Thursday, September 13, 2012

The Contract

Somehow it seems very appropriate that as the "music" group we would be drawing up our contract!  What daunted us initially I believe was the idea of committing ourselves to a plan before we really had a handle on the scope and content of the archives available to us.  However, a pattern of interest had naturally emerged, perhaps even before we stepped into the Carolina Room of Charlotte's Main branch Library.  Ian, as a musician himself had naturally turned his attention to the more contemporary music scene of Charlotte; Reggie was clearly drawn by the social and political history associated with Biddleville's Excelsior Club and was anxious to discover more about local African American music; Anna took a bee line to local radio and started her research immediately; and I, Tina, felt the need to look a little more broadly at Charlotte's mainstream music, classical and “Broadway”.
How to organize these interests into a cohesive whole, and especially when the Democratic National Convention stole away our major archive for a week, was perhaps our major obstacle.  We first looked at time periods, since we knew we wanted to map changes through time, but the overlaps were too complex to make this effective as a structure and we could not hope to cover the whole span of history anyway.  Genres were also explored, but that too refused to create a satisfactory architecture for our web site.  Music does not fit itself nicely into neat boxes.

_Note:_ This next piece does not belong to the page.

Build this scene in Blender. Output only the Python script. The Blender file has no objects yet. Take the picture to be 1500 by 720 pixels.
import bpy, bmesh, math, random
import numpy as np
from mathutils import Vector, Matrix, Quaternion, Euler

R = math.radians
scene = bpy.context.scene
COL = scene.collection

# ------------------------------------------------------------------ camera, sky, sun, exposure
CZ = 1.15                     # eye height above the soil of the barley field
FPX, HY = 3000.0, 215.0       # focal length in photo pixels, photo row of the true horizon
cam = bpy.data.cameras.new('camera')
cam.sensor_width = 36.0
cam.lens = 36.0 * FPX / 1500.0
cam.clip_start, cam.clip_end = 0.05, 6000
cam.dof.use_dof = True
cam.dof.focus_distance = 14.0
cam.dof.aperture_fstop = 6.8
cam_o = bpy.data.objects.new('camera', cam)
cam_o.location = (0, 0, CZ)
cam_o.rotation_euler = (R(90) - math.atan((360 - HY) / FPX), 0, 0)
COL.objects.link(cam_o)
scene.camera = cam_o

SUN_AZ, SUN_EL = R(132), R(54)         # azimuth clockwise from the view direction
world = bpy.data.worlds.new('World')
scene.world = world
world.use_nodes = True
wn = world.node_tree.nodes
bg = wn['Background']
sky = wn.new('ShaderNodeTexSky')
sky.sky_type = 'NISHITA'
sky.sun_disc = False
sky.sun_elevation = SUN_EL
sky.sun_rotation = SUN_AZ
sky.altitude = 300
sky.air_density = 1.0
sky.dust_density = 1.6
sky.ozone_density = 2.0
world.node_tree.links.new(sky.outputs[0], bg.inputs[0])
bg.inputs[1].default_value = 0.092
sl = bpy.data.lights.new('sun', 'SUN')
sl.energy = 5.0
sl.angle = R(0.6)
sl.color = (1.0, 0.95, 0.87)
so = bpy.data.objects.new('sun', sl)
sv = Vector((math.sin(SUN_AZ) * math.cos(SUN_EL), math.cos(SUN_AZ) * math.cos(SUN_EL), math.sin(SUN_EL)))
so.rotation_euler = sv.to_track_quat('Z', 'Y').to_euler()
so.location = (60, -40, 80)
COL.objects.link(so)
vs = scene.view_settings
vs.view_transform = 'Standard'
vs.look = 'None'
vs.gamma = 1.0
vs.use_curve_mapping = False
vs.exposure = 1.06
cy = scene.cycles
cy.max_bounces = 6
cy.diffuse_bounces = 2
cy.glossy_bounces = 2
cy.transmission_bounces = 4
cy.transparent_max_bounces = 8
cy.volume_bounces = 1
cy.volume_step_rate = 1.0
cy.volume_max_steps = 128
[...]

It was at 3am after long discussion in the archive the afternoon before that I awoke to a thought.  What we were looking at and talking about all along after all were venues.  We had discussed clubs, recording studios, auditoriums, hotel ballrooms etc.  These were the shells that held the music together.  By focusing on these we could delve into music genres, all manner of musicians, the great range of audiences and all the wealth of history that might be attached without having to be comprehensive and without creating inappropriate boundaries. 
With this frame in place it was easy to line up interests with broad areas to research and to feel that our work would be evenly distributed.
Thinking through our schedule and choosing Omeka tools that will enable us to present our research in the most effective way seemed to flow from our vision of the project.  Venues allowed us to do separate work but to have a cohesive whole which can be plotted by map and time line.  Since our idea was to select venues to represent the diversity of Charlotte’s music past our web site could be a collecting point for others to add their images and stories of other venues.
From the beginning I think our whole group was pretty excited about our project.  What is daunting of course is………are those special images really there in the archives where we have only scratched the surface?